▸ What needs to be done
Write out each line exactly as given. Leave the pictures out of your copy.

▸ Dataset section
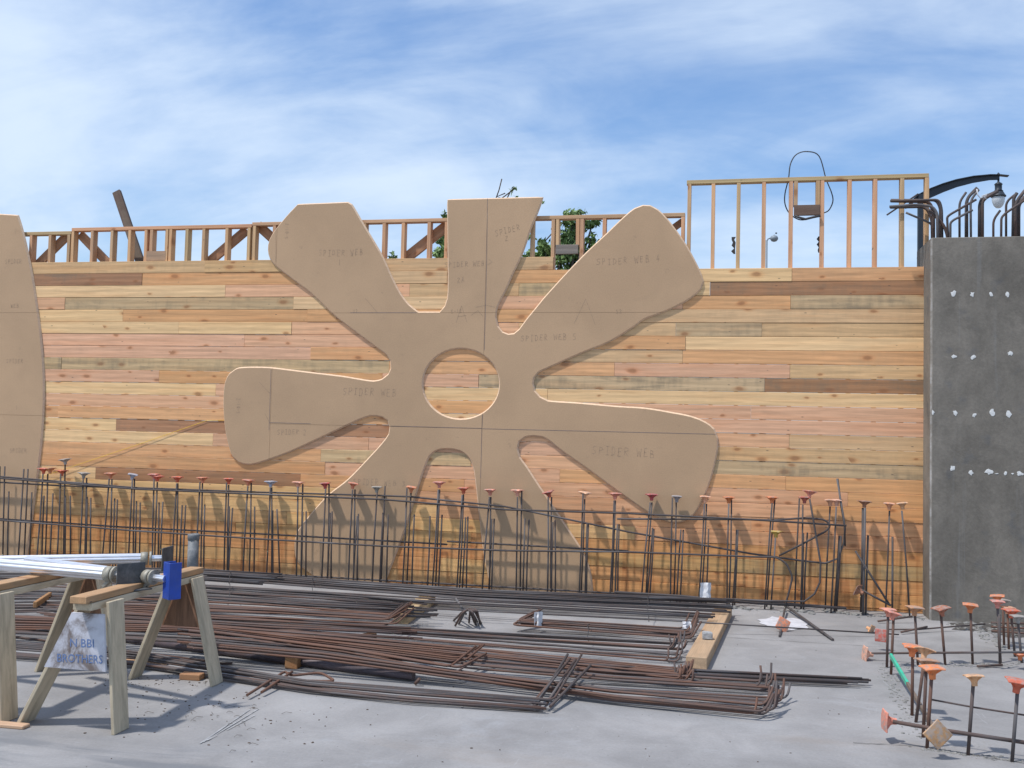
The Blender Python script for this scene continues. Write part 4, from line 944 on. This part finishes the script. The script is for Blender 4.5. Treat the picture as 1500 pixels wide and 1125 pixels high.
for (a, b, lab) in (((835, 965), (784, 1026), 'left slanting bar across the bent front bundle'), ((843, 966), (800, 1032), 'middle slanting bar across the bent front bundle'), ((865, 975), (806, 1035), 'right slanting bar standing off the bent front bundle')):
    tag(tube('rebar', [onZ(*a, .14), onZ(*b, .04)], .0095, REBAR, None, 7, rc(.5)), lab, 'rebar')
for k, (x0_, y0_, x1_, y1_) in enumerate(((-40, 925, 300, 968), (-40, 940, 240, 962), (170, 968, 340, 972))):
    tag(tube('rebar', [onZ(x0_, y0_, .012), onZ(x1_, y1_, .012)], .008, REBAR, None, 6, rc(.6)), 'single thin bar on the floor under the sawhorses', 'rebar', 'single bars under the sawhorses')
# wire ties round the bundles
def tie(px, py0, py1, z, lab):
    a, b = onZ(px, py0, z), onZ(px, py1, z); P = []
    for j in range(9):
        t = PI*j/8; p = a.lerp(b, (1-math.cos(t))/2); p.z = .02+(z+.03-.0)*math.sin(t)**.5 if 0 < j < 8 else .05; p.x += random.uniform(-.012, .012); P.append(p)
    tag(tube('tie_wire', P, .003, CABLE, None, 5), lab, 'wire')
tie(336, 836, 866, .18, 'tie wire round the stepped bundle right of the blue channel'); tie(458, 848, 868, .12, 'tie wire on the long bundle before the lower left petal'); tie(949, 872, 899, .12, 'tie wire near the right end of the long bundle'); tie(862, 918, 936, .07, 'tie wire round the stirrup bundle')

# ------------------------------------------------------------------ timbers and small things on the floor
def ground_timber(name, pa, pb, w, h, lab, col, z=0.0):
    a, b = onZ(*pa), onZ(*pb); a.z = b.z = h/2+z
    o = frame_box(name, a, b, w, h, (b-a).cross(Vector((0, 0, 1))), WOOD, None, col, .004); 
    tag(o, lab, 'timber'); return o
def tl(name, pa, pb, w, h, lab, col, z=0.):
    a, b = onZ(*pa), onZ(*pb); a.z = b.z = h/2+z
    o = frame_box(name, a, b, h, w, (0, 0, 1), WOOD, None, col, .004); tag(o, lab, 'timber'); return o
tl('timber', (1020, 980), (1060, 902), .15, .085, 'thick sawn timber lying crosswise under the right ends of the bars', (.44, .30, .185, .75))
tl('timber', (587, 914), (628, 884), .13, .09, 'light sawn timber crosswise under the middle of the pile', (.58, .42, .24, .8))
tl('timber', (426, 980), (475, 950), .09, .085, 'short timber block under the near pile with its orange end showing', (.42, .22, .10, .8))
tl('timber', (170, 969), (247, 973), .08, .03, 'fresh pale offcut on the floor behind the far horse leg', (.66, .42, .26, .9))
tl('timber', (266, 994), (296, 996), .07, .04, 'small brown offcut by the far right horse leg', (.38, .20, .10, .8))
tl('timber', (-60, 1058), (39, 1067), .06, .02, 'thin pale strip of wood on the floor at the left edge', (.52, .34, .22, .85))
tl('timber', (525, 940), (548, 936), .07, .05, 'small dark wood block under the rust brown stack', (.22, .13, .08, .6))
tl('timber', (50, 912), (72, 896), .03, .05, 'small brown stick poking out behind the left sawhorse', (.33, .17, .07, .7), .12)
def lump(name, P, s, mat, lab, cat, seed=0, noise=.12):
    random.seed(seed); bm = box_data(0, 0, s[2]/2, *s, min(s)*.12); bmesh.ops.subdivide_edges(bm, edges=bm.edges[:], cuts=1, use_grid_fill=True)
    for v in bm.verts: v.co += Vector([random.uniform(-1, 1)*noise*min(s) for _ in range(3)])
    o = bm_obj(name, bm, mat); o.location = P; tag(o, lab, cat); return o
P = onZ(1036, 936, .087); lump('paver_block', P, (.075, .06, .055), BLOCK, 'small grey concrete spacer block on top of the thick timber', 'block', 1, .06).rotation_euler[2] = .1
P = onZ(988, 970, 0); lump('paver_block', P, (.10, .07, .055), BLOCK, 'small grey concrete spacer block on the floor at the bar ends', 'block', 2, .06).rotation_euler[2] = .5
def crumple(P, w, h, lab, mat, seed, lean=.3, name='paper_scrap', cat='paper'):
    random.seed(seed); n = 5; V, Fc = [], []
    for i in range(n+1):
        for j in range(n+1):
            V.append((w*(j/n-.5)+random.uniform(-.1, .1)*w*.5, random.uniform(-.006, .006)+.02*math.sin(j*1.7+seed)+lean*h*i/n*.5, h*i/n+random.uniform(-.1, .1)*h*.4))
    k = len(V); V += [(a, b+.004, c) for a, b, c in V]
    for i in range(n):
        for j in range(n):
            a = i*(n+1)+j; q = (a, a+1, a+n+2, a+n+1); Fc.append(q); Fc.append(tuple(k+v for v in q[::-1]))
    o = link(name, mesh(V, Fc), mat); o.location = P; tag(o, lab, cat); return o
crumple(onY(1033, 878, YFr-.06), .10, .16, 'crumpled white paper caught on the bars right above the long bundle end', WHITE, 5)
crumple(onZ(788, 918, .05), .065, .12, 'white tag standing on the left end of the stirrup bundle', WHITE, 6, .1)
o = crumple(onZ(1006, 920, .09), .07, .05, 'small white tag folded on the right hooks of the stirrup bundle', WHITE, 8, .5)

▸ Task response
The Blender Python script for this scene continues. Write part 4, from line 944 on. This part finishes the script. The script is for Blender 4.5. Treat the picture as 1500 pixels wide and 1125 pixels high.
for (a, b, lab) in (((835, 965), (784, 1026), 'left slanting bar across the bent front bundle'), ((843, 966), (800, 1032), 'middle slanting bar across the bent front bundle'), ((865, 975), (806, 1035), 'right slanting bar standing off the bent front bundle')):
    tag(tube('rebar', [onZ(*a, .14), onZ(*b, .04)], .0095, REBAR, None, 7, rc(.5)), lab, 'rebar')
for k, (x0_, y0_, x1_, y1_) in enumerate(((-40, 925, 300, 968), (-40, 940, 240, 962), (170, 968, 340, 972))):
    tag(tube('rebar', [onZ(x0_, y0_, .012), onZ(x1_, y1_, .012)], .008, REBAR, None, 6, rc(.6)), 'single thin bar on the floor under the sawhorses', 'rebar', 'single bars under the sawhorses')
# wire ties round the bundles
def tie(px, py0, py1, z, lab):
    a, b = onZ(px, py0, z), onZ(px, py1, z); P = []
    for j in range(9):
        t = PI*j/8; p = a.lerp(b, (1-math.cos(t))/2); p.z = .02+(z+.03-.0)*math.sin(t)**.5 if 0 < j < 8 else .05; p.x += random.uniform(-.012, .012); P.append(p)
    tag(tube('tie_wire', P, .003, CABLE, None, 5), lab, 'wire')
tie(336, 836, 866, .18, 'tie wire round the stepped bundle right of the blue channel'); tie(458, 848, 868, .12, 'tie wire on the long bundle before the lower left petal'); tie(949, 872, 899, .12, 'tie wire near the right end of the long bundle'); tie(862, 918, 936, .07, 'tie wire round the stirrup bundle')

# ------------------------------------------------------------------ timbers and small things on the floor
def ground_timber(name, pa, pb, w, h, lab, col, z=0.0):
    a, b = onZ(*pa), onZ(*pb); a.z = b.z = h/2+z
    o = frame_box(name, a, b, w, h, (b-a).cross(Vector((0, 0, 1))), WOOD, None, col, .004); 
    tag(o, lab, 'timber'); return o
def tl(name, pa, pb, w, h, lab, col, z=0.):
    a, b = onZ(*pa), onZ(*pb); a.z = b.z = h/2+z
    o = frame_box(name, a, b, h, w, (0, 0, 1), WOOD, None, col, .004); tag(o, lab, 'timber'); return o
tl('timber', (1020, 980), (1060, 902), .15, .085, 'thick sawn timber lying crosswise under the right ends of the bars', (.44, .30, .185, .75))
tl('timber', (587, 914), (628, 884), .13, .09, 'light sawn timber crosswise under the middle of the pile', (.58, .42, .24, .8))
tl('timber', (426, 980), (475, 950), .09, .085, 'short timber block under the near pile with its orange end showing', (.42, .22, .10, .8))
tl('timber', (170, 969), (247, 973), .08, .03, 'fresh pale offcut on the floor behind the far horse leg', (.66, .42, .26, .9))
tl('timber', (266, 994), (296, 996), .07, .04, 'small brown offcut by the far right horse leg', (.38, .20, .10, .8))
tl('timber', (-60, 1058), (39, 1067), .06, .02, 'thin pale strip of wood on the floor at the left edge', (.52, .34, .22, .85))
tl('timber', (525, 940), (548, 936), .07, .05, 'small dark wood block under the rust brown stack', (.22, .13, .08, .6))
tl('timber', (50, 912), (72, 896), .03, .05, 'small brown stick poking out behind the left sawhorse', (.33, .17, .07, .7), .12)
def lump(name, P, s, mat, lab, cat, seed=0, noise=.12):
    random.seed(seed); bm = box_data(0, 0, s[2]/2, *s, min(s)*.12); bmesh.ops.subdivide_edges(bm, edges=bm.edges[:], cuts=1, use_grid_fill=True)
    for v in bm.verts: v.co += Vector([random.uniform(-1, 1)*noise*min(s) for _ in range(3)])
    o = bm_obj(name, bm, mat); o.location = P; tag(o, lab, cat); return o
P = onZ(1036, 936, .087); lump('paver_block', P, (.075, .06, .055), BLOCK, 'small grey concrete spacer block on top of the thick timber', 'block', 1, .06).rotation_euler[2] = .1
P = onZ(988, 970, 0); lump('paver_block', P, (.10, .07, .055), BLOCK, 'small grey concrete spacer block on the floor at the bar ends', 'block', 2, .06).rotation_euler[2] = .5
def crumple(P, w, h, lab, mat, seed, lean=.3, name='paper_scrap', cat='paper'):
    random.seed(seed); n = 5; V, Fc = [], []
    for i in range(n+1):
        for j in range(n+1):
            V.append((w*(j/n-.5)+random.uniform(-.1, .1)*w*.5, random.uniform(-.006, .006)+.02*math.sin(j*1.7+seed)+lean*h*i/n*.5, h*i/n+random.uniform(-.1, .1)*h*.4))
    k = len(V); V += [(a, b+.004, c) for a, b, c in V]
    for i in range(n):
        for j in range(n):
            a = i*(n+1)+j; q = (a, a+1, a+n+2, a+n+1); Fc.append(q); Fc.append(tuple(k+v for v in q[::-1]))
    o = link(name, mesh(V, Fc), mat); o.location = P; tag(o, lab, cat); return o
crumple(onY(1033, 878, YFr-.06), .10, .16, 'crumpled white paper caught on the bars right above the long bundle end', WHITE, 5)
crumple(onZ(788, 918, .05), .065, .12, 'white tag standing on the left end of the stirrup bundle', WHITE, 6, .1)
o = crumple(onZ(1006, 920, .09), .07, .05, 'small white tag folded on the right hooks of the stirrup bundle', WHITE, 8, .5)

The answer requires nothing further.